ミスター・ジェントルマン(MR.GENTLEMAN)が、2015-16年秋冬コレクションを発表した。今季もブランドのコンセプトであるベーシックを追求しながらも、新しい提案が見られる充実したコレクション。
意識されたのは、ブランドのアイデンティティとして掲げる「ポストモダンクロージング」であること。これは、少しひねりが加えられたベーシック、という言い換えが適当かもしれない。アウターを例にとってみよう。
やや肩の落ちたフード付きのロングコートは、ウールのコートとショート丈のマウンテンパーカーがドッキングされたもの。これはリバーシブルになっていて、裏返すだけで全く異なる表情になる。ほかにもスタジャン風のポンチョやレオパード柄のジャケット・コート、リュクスなラビットファーを使用したデニムジャケット、コクーンシルエットのチェスターコートなど、程よくデザインされたアウターが目を引く。
そして今シーズンも、多くのコラボアイテムが登場した。まずは恒例である、チャンピオン(Champion)からは初のロングパーカーとニットキャップ。ケッズ(Keds)やヴァンズ(VANS)とは、共同でスニーカーを制作した。さらにユケテン(YUKETEN)とのコラボブーツには、アッパーにビーバーの柔らかな毛皮を使用。ボリューミーで個性的な魅力を持たせた。
今回をあえてまとめるなら、アメリカ的なものとヨーロッパ的なもの、アウトドアの要素を、まとめてストリートのバランスに落とし込んだコレクションだと言えるだろう。アイテムであれば、タートルネックがドッキングされたチェックネルシャツなどがそうであるし、デニムジャケットにスラックスを合わせたり、ブラックウォッチのベストにレギンスを合わせたりしたコーディネートなど、その例は挙げればきりがないほど。

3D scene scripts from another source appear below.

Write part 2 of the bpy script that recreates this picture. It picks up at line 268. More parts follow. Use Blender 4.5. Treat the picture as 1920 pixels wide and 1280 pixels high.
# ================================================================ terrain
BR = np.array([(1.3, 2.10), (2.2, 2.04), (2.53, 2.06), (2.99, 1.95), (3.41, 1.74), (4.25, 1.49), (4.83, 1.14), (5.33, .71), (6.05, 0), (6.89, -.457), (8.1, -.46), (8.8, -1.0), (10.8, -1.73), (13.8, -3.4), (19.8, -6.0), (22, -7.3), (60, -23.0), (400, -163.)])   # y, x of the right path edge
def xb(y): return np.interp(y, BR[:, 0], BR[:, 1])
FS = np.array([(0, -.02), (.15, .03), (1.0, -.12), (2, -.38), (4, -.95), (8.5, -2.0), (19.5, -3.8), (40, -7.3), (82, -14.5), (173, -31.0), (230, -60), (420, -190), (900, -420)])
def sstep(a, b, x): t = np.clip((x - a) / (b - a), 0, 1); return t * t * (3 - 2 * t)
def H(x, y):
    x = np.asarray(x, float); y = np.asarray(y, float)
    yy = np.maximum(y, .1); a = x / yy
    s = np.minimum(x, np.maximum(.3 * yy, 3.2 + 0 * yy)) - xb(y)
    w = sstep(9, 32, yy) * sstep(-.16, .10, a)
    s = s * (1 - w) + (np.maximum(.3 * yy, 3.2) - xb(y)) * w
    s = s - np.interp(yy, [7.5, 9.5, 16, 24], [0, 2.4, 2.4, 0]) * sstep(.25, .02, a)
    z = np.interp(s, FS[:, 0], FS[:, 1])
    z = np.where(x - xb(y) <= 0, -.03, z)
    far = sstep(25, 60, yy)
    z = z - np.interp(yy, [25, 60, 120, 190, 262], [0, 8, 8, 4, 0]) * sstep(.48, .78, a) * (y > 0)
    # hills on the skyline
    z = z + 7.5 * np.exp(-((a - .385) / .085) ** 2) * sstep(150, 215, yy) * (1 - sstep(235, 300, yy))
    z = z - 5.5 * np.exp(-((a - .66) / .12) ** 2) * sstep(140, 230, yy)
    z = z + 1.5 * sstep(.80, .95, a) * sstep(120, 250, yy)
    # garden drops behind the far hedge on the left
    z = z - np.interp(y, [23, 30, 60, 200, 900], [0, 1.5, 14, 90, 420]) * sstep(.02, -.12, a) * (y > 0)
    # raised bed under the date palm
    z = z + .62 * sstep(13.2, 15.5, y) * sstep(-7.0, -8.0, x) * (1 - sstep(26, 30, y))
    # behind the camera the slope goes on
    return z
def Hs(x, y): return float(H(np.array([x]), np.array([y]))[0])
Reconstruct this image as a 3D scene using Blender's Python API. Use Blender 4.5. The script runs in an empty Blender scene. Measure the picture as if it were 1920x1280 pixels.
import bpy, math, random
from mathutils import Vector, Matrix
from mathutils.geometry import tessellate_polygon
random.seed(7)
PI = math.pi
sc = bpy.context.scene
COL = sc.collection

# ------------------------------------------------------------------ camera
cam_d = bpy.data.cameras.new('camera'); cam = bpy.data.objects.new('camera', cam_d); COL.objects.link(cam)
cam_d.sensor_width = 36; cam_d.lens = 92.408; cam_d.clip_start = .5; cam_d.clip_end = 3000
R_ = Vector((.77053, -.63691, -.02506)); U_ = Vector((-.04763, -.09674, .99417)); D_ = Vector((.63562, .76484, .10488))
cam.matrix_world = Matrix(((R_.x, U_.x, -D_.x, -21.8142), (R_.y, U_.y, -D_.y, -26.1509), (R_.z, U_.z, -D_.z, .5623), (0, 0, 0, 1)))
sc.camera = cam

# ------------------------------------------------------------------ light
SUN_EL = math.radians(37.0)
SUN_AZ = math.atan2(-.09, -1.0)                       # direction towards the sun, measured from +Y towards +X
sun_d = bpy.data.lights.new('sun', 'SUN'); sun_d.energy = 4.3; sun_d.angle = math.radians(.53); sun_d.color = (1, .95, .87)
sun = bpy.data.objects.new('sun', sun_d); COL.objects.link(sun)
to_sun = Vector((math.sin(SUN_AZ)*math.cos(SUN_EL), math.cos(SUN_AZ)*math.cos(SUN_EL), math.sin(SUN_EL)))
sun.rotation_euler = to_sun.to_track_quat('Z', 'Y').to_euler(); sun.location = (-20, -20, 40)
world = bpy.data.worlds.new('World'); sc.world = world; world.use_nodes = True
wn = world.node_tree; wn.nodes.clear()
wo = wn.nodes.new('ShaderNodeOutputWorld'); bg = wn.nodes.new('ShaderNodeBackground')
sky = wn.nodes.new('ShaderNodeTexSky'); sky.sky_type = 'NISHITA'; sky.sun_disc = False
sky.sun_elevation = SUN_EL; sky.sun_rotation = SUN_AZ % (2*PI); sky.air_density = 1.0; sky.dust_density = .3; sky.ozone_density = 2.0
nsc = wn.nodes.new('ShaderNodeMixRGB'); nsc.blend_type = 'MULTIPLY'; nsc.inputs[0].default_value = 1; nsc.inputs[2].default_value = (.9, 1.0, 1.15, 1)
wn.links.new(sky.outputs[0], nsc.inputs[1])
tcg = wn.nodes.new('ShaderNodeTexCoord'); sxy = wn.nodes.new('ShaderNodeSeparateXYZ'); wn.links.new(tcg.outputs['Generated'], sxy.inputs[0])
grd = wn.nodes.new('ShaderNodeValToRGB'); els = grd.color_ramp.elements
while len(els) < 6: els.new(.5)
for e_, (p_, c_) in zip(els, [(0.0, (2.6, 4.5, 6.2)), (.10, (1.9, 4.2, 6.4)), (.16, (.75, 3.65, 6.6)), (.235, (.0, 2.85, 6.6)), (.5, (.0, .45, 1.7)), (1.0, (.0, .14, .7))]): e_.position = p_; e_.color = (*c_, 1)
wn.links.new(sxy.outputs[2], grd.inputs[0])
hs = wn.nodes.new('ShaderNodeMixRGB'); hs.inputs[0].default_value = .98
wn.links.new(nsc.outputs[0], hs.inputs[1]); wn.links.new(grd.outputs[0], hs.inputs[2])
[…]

そんなミスター・ジェントルマンは、しばしば東京的なメンズブランドであると言われる。しかし実は、この“東京的”という言葉はとらえどころがないのが現状だ。ただ、彼らのミックススタイルをみていると、気づくことがある。それはスタイルに寛容であること、そしてファッションが好きであること。これこそが、今の"東京的”なストリートを読み解く、ひとつのヒントになるのだろう。